Peer review is not all that its cracked up to be vis a vis screening abuses. Personal example - I had an article rejected within hours by the editor of this UK based elite peer reviewed journal. After being rejected literally within 2 or 3 hours I noticed on his webpage that his publications - his writings had taken the opposite position of the paper he summarily rejected. So I figured this was his bias showing as he didnt even send it out for peer review. And within 2 weeks, I had accepted an offer from a very very high end US student edited journal. So I dont believe the peer review process is so great - there is the very real potential of bias/prejudice.

Posted by: my view | Apr 14, 2015 4:39:22 AM

Personally, I think the student screen step is the problem. If students are screening, then they are going to continue looking for weak signs of scholarly ability, such as the logo on the letterhead. The existence of a faculty backstop that can veto articles that slip through the screening process is irrelevant if what we're primarily worried about isn't false positives (i.e., the mediocre piece by a renowned scholar that makes it through), but false negatives (i.e., the terrific piece by a junior scholar or practitioner that never gets a second look). The non-blindness of the student-run law review system hurts the profession much more in the false negatives than the false positives, IMHO.

Posted by: Jack | Mar 2, 2015 10:50:33 AM

That's a good point. I should add that I never give a thumbs up or thumbs down and say that the students will have to judge based on what else they have.

I do always try to make clear which critiques I think the authors can correct and which they are likely stuck with. That said, as the Bainbridge post notes, because the publish decision isn't conditioned on the change, perhaps no good comes of such suggestions for improvement.
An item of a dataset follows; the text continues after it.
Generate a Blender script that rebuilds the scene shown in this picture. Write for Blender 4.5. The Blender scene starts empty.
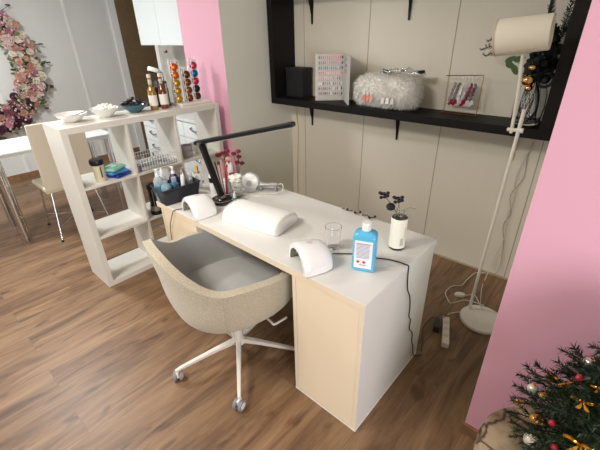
import bpy, bmesh, math, random
from mathutils import Vector, Matrix
random.seed(7)
SC = bpy.context.scene
COL = SC.collection
PI = math.pi

# ------------------------------------------------------------------ materials
def lin(c):
    if isinstance(c, str):
        c = [int(c[i:i+2], 16)/255 for i in (0, 2, 4)]
    return tuple(((x/12.92) if x <= .04045 else ((x+.055)/1.055)**2.4) for x in c) + (1,)
_m = {}
def M(name, col='ffffff', rough=.5, metal=0, bump=0, bscale=40, var=0, vscale=6, trans=0, ior=1.45, coat=0, emis=None, estr=0, alpha=1, sheen=0, spec=None):
    if name in _m: return _m[name]
    m = bpy.data.materials.new(name); m.use_nodes = True
    nt = m.node_tree; b = nt.nodes['Principled BSDF']
    b.inputs['Base Color'].default_value = lin(col)
    b.inputs['Roughness'].default_value = rough
    b.inputs['Metallic'].default_value = metal
    b.inputs['Transmission Weight'].default_value = trans
    b.inputs['IOR'].default_value = ior
    b.inputs['Coat Weight'].default_value = coat
    b.inputs['Sheen Weight'].default_value = sheen
    if spec is not None: b.inputs['Specular IOR Level'].default_value = spec
    if alpha < 1: b.inputs['Alpha'].default_value = alpha
    if emis:
        b.inputs['Emission Color'].default_value = lin(emis); b.inputs['Emission Strength'].default_value = estr
    tc = nt.nodes.new('ShaderNodeTexCoord')
    if bump:
        n = nt.nodes.new('ShaderNodeTexNoise'); n.inputs['Scale'].default_value = bscale; n.inputs['Detail'].default_value = 4
        nt.links.new(tc.outputs['Object'], n.inputs['Vector'])
        bp = nt.nodes.new('ShaderNodeBump'); bp.inputs['Strength'].default_value = bump; bp.inputs['Distance'].default_value = .004
        nt.links.new(n.outputs['Fac'], bp.inputs['Height']); nt.links.new(bp.outputs['Normal'], b.inputs['Normal'])
    if var:
        n = nt.nodes.new('ShaderNodeTexNoise'); n.inputs['Scale'].default_value = vscale; n.inputs['Detail'].default_value = 5
        nt.links.new(tc.outputs['Object'], n.inputs['Vector'])
        r = nt.nodes.new('ShaderNodeValToRGB')
        c = lin(col)
        r.color_ramp.elements[0].position = .3; r.color_ramp.elements[1].position = .7
        r.color_ramp.elements[0].color = tuple(x*(1-var) for x in c[:3]) + (1,)
        r.color_ramp.elements[1].color = tuple(min(1, x*(1+var*.6)) for x in c[:3]) + (1,)
        nt.links.new(n.outputs['Fac'], r.inputs['Fac']); nt.links.new(r.outputs['Color'], b.inputs['Base Color'])
    _m[name] = m
    return m

def floor_material():
    m = bpy.data.materials.new('oak_plank_floor'); m.use_nodes = True
    nt = m.node_tree; N = nt.nodes; L = nt.links; b = N['Principled BSDF']
    tc = N.new('ShaderNodeTexCoord')
    mp = N.new('ShaderNodeMapping'); mp.inputs['Rotation'].default_value = (0, 0, PI/2)
    L.new(tc.outputs['Object'], mp.inputs['Vector'])
    br = N.new('ShaderNodeTexBrick'); br.offset = .37; br.inputs['Scale'].default_value = 1
    br.inputs['Brick Width'].default_value = 1.25; br.inputs['Row Height'].default_value = .18
    br.inputs['Mortar Size'].default_value = .0012; br.inputs['Mortar Smooth'].default_value = .3
    br.inputs['Bias'].default_value = 0
    br.inputs['Color1'].default_value = (0, 0, 0, 1); br.inputs['Color2'].default_value = (1, 1, 1, 1)
    br.inputs['Mortar'].default_value = (.4, .4, .4, 1)
    L.new(mp.outputs['Vector'], br.inputs['Vector'])
    # grain, shifted from plank to plank
    sh = N.new('ShaderNodeVectorMath'); sh.operation = 'MULTIPLY_ADD'
    L.new(br.outputs['Color'], sh.inputs[0]); sh.inputs[1].default_value = (7, 3, 5); L.new(mp.outputs['Vector'], sh.inputs[2])
    g1m = N.new('ShaderNodeMapping'); g1m.inputs['Scale'].default_value = (1.1, 8, 1); L.new(sh.outputs[0], g1m.inputs['Vector'])
    g1 = N.new('ShaderNodeTexNoise'); g1.inputs['Scale'].default_value = 1.6; g1.inputs['Detail'].default_value = 6; g1.inputs['Roughness'].default_value = .62; g1.inputs['Distortion'].default_value = .9
    L.new(g1m.outputs['Vector'], g1.inputs['Vector'])
    g2m = N.new('ShaderNodeMapping'); g2m.inputs['Scale'].default_value = (4, 90, 1); L.new(sh.outputs[0], g2m.inputs['Vector'])
    g2 = N.new('ShaderNodeTexNoise'); g2.inputs['Scale'].default_value = 1.5; g2.inputs['Detail'].default_value = 3
    L.new(g2m.outputs['Vector'], g2.inputs['Vector'])
    kn = N.new('ShaderNodeTexNoise'); kn.inputs['Scale'].default_value = 4.5; kn.inputs['Detail'].default_value = 2; kn.inputs['Distortion'].default_value = 1.5
    knm = N.new('ShaderNodeMapping'); knm.inputs['Scale'].default_value = (.7, 2.2, 1); L.new(sh.outputs[0], knm.inputs['Vector']); L.new(knm.outputs['Vector'], kn.inputs['Vector'])
    r = N.new('ShaderNodeValToRGB'); e = r.color_ramp.elements
    e[0].position = .30; e[0].color = lin('5d432e'); e[1].position = .74; e[1].color = lin('a08262')
    x = e.new(.44); x.color = lin('7a5c42'); x = e.new(.57); x.color = lin('8d6e50')
    L.new(g1.outputs['Fac'], r.inputs['Fac'])
    mx = N.new('ShaderNodeMixRGB'); mx.blend_type = 'MULTIPLY'; mx.inputs['Fac'].default_value = .28
    r2 = N.new('ShaderNodeValToRGB'); r2.color_ramp.elements[0].position = .32; r2.color_ramp.elements[0].color = (.5, .45, .42, 1); r2.color_ramp.elements[1].position = .55; r2.color_ramp.elements[1].color = (1, 1, 1, 1)
    L.new(g2.outputs['Fac'], r2.inputs['Fac']); L.new(r.outputs['Color'], mx.inputs[1]); L.new(r2.outputs['Color'], mx.inputs[2])
    mk = N.new('ShaderNodeMixRGB'); mk.blend_type = 'MULTIPLY'; mk.inputs['Fac'].default_value = .75
    r4 = N.new('ShaderNodeValToRGB'); r4.color_ramp.elements[0].position = .30; r4.color_ramp.elements[0].color = (.42, .36, .32, 1); r4.color_ramp.elements[1].position = .40; r4.color_ramp.elements[1].color = (1, 1, 1, 1)
    L.new(kn.outputs['Fac'], r4.inputs['Fac']); L.new(mx.outputs[0], mk.inputs[1]); L.new(r4.outputs['Color'], mk.inputs[2])
    hs = N.new('ShaderNodeMixRGB'); hs.blend_type = 'MULTIPLY'; hs.inputs['Fac'].default_value = 1
    r3 = N.new('ShaderNodeValToRGB'); r3.color_ramp.elements[0].color = (.88, .87, .86, 1); r3.color_ramp.elements[1].color = (1.03, 1.02, 1.01, 1)
    L.new(br.outputs['Color'], r3.inputs['Fac']); L.new(mk.outputs[0], hs.inputs[1]); L.new(r3.outputs['Color'], hs.inputs[2])
    mo = N.new('ShaderNodeMixRGB'); L.new(br.outputs['Fac'], mo.inputs['Fac']); L.new(hs.outputs[0], mo.inputs[1]); mo.inputs[2].default_value = lin('6d5240')
    L.new(mo.outputs[0], b.inputs['Base Color'])
    b.inputs['Roughness'].default_value = .42
    bp = N.new('ShaderNodeBump'); bp.inputs['Strength'].default_value = .12; bp.inputs['Distance'].default_value = .003
    L.new(g1.outputs['Fac'], bp.inputs['Height']); L.new(bp.outputs['Normal'], b.inputs['Normal'])
    return m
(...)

Posted by: AnonPeer | Mar 1, 2015 2:06:45 PM

I would feel better about the law review "peer review" system if it built in an important feature of peer review in humanities journals: a "revise and resubmit" option. Law reviews ask for a hard yes or no. But many times a fair assessment lands in between, at least with a manuscript that has a methodological flaw or is missing something important, and you think the rest is good and important enough, and the author seems talented enough, that you think they would likely be able to revise it to address the problems. This can lead to a negative assessment when you'd rather assess the article again after revisions. The speed of the law review process might make this difficult, but why not at least take a week to let authors respond to criticism - either by revising or by explaining what revisions will be made or why the criticism is wrong. That more engaged form of peer review might actually accomplish peer review's critically important function of improving scholarship.

Posted by: Mary Dudziak | Mar 1, 2015 1:54:49 PM

I think the answer has to be for the love of the game. I continue to do it (and I've reviewed for Yale, Chicago, and Stanford - apparently I'm not good enough to make it onto Harvard's radar) because I think there are great articles that get passed over and weak articles that get picked. So I try to honestly point out the strengths and weaknesses of articles (and especially point out novelty and overclaiming) so that the students can make a more reasoned choice.

I've also been on the other side of it, and have lost out due to peer review that was lukewarm (in part due to my own overclaiming). Somehow, I prefer that world to uninformed student preference.